The law provides judges the option to choose life imprisonment over capital punishment, but only in unspecified "special circumstances".

Israeli rights group B'Tselem ‌says military courts in the West Bank, where only cases involving Palestinians are heard, have a 96% conviction rate and a history of extracting confessions under duress or even through torture. Israel denies this.

In the West Bank city of Ramallah, the families of Palestinian prisoners held a protest on Tuesday where they called for the death penalty law to be repealed.

"I am afraid for my son and for all the prisoners. The news came down like a ⁠thunderbolt on the prisoners' families," said Maysoun Shawamreh, whose son, 29-year-old Mansour, has been imprisoned on attempted murder charges.

Abdel Fattah al-Himouni's son Ahmed is in prison awaiting trial over a combined ⁠shooting and stabbing attack at a light-rail stop near Tel Aviv in October 2024. That attack killed seven people, including a woman who was clutching her baby.

He fears his son will now face a death penalty, if convicted, and voiced scepticism that he would face a fair trial.

"I appeal to human rights organizations to pressure the Israeli government so this law does not come into effect," said al-Himouni.

SUPREME COURT LIKELY TO STRIKE DOWN LAW, EXPERTS SAY

The Fourth Geneva Convention of 1949 - which Israel has ratified - says that persons condemned to death cannot be deprived of the right of petition for pardon and lays down a minimum of six months between sentence and execution.

Mordechai Kremnitzer, a ‌law professor with the Israel Democracy Institute, said the law is "a clear case that invites the Supreme Court to strike it down."

"The likelihood of executions in the near future is not very high," Kremnitzer said. Judges ⁠are likely to show a negative attitude towards capital punishment because it runs against both universal morality and Jewish morality, he added.

SETTLER VIOLENCE

The legislation has drawn international ‌criticism of Israel, which is already under scrutiny for increasing violence by settlers against Palestinians in the West Bank and for its conduct ​of the war against militant group Hamas in Gaza.

Israeli settlers' frequent attacks on Palestinians in the West Bank rarely end in military court indictments. Israeli monitoring organization Yesh Din said the last case they had recorded of an Israeli citizen indicted for killing a Palestinian was from an attack in 2018.

In Israel's civilian courts, where Palestinians can also face trial, the law would also impose death or life imprisonment for homicide with the intention ‌of "negating Israel's existence" - a description unlikely to apply to a Jewish defendant.

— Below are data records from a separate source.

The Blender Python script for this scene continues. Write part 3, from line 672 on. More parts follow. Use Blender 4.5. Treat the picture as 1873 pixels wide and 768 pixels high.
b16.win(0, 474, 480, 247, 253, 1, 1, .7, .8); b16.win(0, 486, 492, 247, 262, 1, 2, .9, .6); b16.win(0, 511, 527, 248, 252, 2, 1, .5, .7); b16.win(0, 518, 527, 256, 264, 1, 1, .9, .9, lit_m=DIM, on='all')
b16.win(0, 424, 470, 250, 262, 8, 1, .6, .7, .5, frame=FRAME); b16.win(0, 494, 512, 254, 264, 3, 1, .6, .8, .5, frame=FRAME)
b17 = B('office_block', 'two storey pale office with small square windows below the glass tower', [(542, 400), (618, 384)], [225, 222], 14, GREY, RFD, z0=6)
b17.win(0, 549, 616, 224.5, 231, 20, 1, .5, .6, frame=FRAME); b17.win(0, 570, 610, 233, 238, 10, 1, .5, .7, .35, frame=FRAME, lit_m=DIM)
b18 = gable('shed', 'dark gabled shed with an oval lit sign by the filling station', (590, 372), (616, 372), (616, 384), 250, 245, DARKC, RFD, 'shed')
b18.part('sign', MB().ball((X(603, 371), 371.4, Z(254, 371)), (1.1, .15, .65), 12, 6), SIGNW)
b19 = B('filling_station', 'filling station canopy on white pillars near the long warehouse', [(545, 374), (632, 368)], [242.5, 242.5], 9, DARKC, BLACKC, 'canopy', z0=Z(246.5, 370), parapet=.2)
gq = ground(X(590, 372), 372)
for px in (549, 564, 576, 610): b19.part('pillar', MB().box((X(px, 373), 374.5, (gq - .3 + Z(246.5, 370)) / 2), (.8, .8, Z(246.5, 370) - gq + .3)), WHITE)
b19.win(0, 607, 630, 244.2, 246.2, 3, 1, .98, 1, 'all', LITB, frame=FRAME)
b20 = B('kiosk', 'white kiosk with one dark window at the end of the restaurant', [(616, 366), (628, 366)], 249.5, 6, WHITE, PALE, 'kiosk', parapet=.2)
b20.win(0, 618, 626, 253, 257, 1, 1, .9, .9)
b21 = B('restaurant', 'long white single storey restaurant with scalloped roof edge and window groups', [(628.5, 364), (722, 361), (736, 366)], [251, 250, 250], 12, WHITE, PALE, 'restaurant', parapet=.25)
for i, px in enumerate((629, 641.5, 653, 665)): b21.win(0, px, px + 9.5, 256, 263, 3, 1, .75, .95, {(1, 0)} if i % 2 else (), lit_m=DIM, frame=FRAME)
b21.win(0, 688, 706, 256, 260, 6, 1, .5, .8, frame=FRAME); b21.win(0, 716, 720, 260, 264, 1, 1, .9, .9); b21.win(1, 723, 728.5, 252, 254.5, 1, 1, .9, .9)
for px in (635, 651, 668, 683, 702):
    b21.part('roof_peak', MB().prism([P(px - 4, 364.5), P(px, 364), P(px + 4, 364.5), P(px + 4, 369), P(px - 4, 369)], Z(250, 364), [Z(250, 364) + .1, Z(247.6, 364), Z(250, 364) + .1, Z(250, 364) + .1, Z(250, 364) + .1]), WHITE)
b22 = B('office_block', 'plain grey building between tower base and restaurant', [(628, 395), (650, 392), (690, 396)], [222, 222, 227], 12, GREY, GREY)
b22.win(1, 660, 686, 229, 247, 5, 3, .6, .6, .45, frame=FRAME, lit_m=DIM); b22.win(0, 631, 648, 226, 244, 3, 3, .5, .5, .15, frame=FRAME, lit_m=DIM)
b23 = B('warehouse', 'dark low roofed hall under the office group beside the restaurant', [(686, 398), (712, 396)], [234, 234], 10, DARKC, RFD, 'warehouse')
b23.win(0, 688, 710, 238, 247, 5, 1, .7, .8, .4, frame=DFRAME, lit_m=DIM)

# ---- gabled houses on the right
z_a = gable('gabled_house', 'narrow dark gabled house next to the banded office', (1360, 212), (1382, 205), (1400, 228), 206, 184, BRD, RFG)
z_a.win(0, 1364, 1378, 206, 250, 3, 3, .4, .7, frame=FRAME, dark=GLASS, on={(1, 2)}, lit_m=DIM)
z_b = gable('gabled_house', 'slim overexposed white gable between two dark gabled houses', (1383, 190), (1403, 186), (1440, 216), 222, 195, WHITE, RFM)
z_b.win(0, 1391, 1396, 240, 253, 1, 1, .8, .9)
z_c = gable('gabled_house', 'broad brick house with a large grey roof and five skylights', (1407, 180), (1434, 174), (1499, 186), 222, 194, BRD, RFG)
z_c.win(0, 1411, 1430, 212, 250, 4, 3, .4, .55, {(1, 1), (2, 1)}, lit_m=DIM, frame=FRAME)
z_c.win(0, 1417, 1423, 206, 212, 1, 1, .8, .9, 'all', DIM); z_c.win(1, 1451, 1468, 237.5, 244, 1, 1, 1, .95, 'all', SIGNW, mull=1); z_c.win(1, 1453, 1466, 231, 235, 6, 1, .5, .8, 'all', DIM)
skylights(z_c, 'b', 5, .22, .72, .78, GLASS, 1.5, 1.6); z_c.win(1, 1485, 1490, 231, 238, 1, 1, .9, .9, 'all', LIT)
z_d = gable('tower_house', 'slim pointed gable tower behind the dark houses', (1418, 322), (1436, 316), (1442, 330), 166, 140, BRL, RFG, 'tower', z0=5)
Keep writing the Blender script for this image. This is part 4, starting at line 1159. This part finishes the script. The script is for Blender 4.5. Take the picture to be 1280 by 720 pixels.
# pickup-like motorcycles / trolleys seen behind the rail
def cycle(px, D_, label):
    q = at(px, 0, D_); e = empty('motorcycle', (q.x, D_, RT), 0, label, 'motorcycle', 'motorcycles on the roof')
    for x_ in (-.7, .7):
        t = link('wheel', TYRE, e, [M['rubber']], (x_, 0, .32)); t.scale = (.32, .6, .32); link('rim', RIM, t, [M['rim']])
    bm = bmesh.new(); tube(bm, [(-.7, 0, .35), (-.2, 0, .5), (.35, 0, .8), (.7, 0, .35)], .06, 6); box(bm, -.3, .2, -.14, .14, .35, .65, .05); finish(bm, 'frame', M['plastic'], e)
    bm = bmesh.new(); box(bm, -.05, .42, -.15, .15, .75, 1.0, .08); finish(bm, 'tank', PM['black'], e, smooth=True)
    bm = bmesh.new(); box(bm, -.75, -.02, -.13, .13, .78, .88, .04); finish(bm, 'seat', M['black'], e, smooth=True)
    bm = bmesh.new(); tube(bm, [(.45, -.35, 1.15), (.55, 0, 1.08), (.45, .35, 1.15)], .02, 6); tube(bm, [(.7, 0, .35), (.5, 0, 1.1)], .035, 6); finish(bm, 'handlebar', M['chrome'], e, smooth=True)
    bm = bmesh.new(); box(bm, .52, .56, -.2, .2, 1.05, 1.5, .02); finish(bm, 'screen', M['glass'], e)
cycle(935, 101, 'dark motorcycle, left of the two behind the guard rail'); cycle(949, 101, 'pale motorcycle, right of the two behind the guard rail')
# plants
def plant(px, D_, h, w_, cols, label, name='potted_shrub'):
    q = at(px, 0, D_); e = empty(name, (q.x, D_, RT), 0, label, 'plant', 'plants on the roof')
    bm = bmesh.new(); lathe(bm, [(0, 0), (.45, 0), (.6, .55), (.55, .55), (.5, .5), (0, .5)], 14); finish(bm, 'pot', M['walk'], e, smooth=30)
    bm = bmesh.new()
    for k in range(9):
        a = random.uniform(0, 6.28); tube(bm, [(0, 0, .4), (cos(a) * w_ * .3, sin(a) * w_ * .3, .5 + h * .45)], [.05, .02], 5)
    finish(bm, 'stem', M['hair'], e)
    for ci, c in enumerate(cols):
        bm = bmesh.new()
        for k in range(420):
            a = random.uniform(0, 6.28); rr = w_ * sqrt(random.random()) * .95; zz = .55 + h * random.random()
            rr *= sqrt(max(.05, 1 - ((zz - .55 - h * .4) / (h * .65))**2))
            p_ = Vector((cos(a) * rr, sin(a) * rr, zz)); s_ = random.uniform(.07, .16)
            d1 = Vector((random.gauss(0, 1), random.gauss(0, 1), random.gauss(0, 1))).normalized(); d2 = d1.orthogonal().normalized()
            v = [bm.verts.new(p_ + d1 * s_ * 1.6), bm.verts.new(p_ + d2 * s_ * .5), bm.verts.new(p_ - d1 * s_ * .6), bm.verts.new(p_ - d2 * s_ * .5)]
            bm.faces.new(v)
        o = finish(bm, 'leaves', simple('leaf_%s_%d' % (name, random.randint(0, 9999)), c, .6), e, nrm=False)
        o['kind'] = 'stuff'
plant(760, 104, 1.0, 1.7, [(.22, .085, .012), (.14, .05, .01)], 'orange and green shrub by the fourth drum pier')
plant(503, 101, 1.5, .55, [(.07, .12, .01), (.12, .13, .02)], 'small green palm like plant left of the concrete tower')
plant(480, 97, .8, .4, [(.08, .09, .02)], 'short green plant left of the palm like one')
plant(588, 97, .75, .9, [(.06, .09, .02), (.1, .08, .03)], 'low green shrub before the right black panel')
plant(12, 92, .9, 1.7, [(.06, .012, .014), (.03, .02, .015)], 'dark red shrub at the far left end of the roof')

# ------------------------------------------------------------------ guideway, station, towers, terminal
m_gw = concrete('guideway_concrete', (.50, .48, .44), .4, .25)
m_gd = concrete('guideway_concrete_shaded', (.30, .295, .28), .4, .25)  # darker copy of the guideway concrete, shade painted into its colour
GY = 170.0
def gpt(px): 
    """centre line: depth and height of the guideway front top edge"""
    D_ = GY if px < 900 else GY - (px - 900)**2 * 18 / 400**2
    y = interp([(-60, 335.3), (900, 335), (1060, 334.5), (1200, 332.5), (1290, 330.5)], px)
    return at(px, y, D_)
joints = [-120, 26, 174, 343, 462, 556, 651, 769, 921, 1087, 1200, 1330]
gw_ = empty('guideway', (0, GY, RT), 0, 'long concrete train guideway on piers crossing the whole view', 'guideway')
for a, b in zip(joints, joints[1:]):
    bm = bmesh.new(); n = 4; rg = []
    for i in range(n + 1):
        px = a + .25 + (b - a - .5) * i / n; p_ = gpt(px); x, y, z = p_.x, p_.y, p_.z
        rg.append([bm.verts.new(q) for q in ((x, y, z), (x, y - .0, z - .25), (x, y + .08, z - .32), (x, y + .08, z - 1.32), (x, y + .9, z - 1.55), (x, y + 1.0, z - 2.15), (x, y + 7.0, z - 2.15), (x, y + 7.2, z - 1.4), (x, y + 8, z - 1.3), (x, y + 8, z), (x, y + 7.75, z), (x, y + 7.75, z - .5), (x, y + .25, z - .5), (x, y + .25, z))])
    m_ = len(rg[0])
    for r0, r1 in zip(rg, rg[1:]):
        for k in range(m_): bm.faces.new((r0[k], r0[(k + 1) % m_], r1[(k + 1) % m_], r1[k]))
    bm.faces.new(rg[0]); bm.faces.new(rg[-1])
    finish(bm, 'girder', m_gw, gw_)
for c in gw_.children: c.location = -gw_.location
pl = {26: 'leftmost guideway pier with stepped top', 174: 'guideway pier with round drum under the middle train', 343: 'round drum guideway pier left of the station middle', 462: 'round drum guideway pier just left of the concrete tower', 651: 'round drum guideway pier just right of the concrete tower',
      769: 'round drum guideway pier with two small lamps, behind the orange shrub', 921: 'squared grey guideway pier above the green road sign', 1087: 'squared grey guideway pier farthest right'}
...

"That's how the law will only apply to Palestinians," said attorney Debbie Gild-Hayo‏, of ​The Association for Civil Rights in Israel, which petitioned the Supreme Court over the measure.

Suhad Bishara, ⁠whose rights group Adalah co-wrote the appeal with ACRI, said that "military courts have no basic guarantees for a fair trial" and that Israel's parliament did not have jurisdiction ‌to legislate in occupied territory.

NEW LAW WILL NOT APPLY TO OCTOBER 7 ATTACKERS

Raed Abu al-Hummus, the Palestinian Authority's minister for prisoners, ⁠estimated that 45 to 47 Palestinian detainees are awaiting sentencing on murder charges and may face the death sentence if the new law is implemented.

ACRI said that it would only apply to criminal acts of killing going forward, not retroactively.

It would also not apply to the hundreds of Hamas militants who took part in the October 7, 2023, attack that killed 1,200 people in southern Israel, ACRI's Gild-Hayo said, because the Israeli parliament is still ​working on legislation on the legal framework that will bring them to ‌trial.

For Israel's far-right, the new law was a victory, fulfilling a main 2022 election campaign pledge by National Security Minister Itamar Ben-Gvir.

His Jewish Power party argues that the death penalty will deter Palestinians from carrying out deadly attacks against ⁠Israelis or attempting kidnappings with the aim of effecting swap deals for Palestinians jailed in Israeli prisons.  

Amnesty ​International, which tracks countries imposing death penalty laws, says there "is no evidence that the death penalty is any more effective in reducing crime than life imprisonment."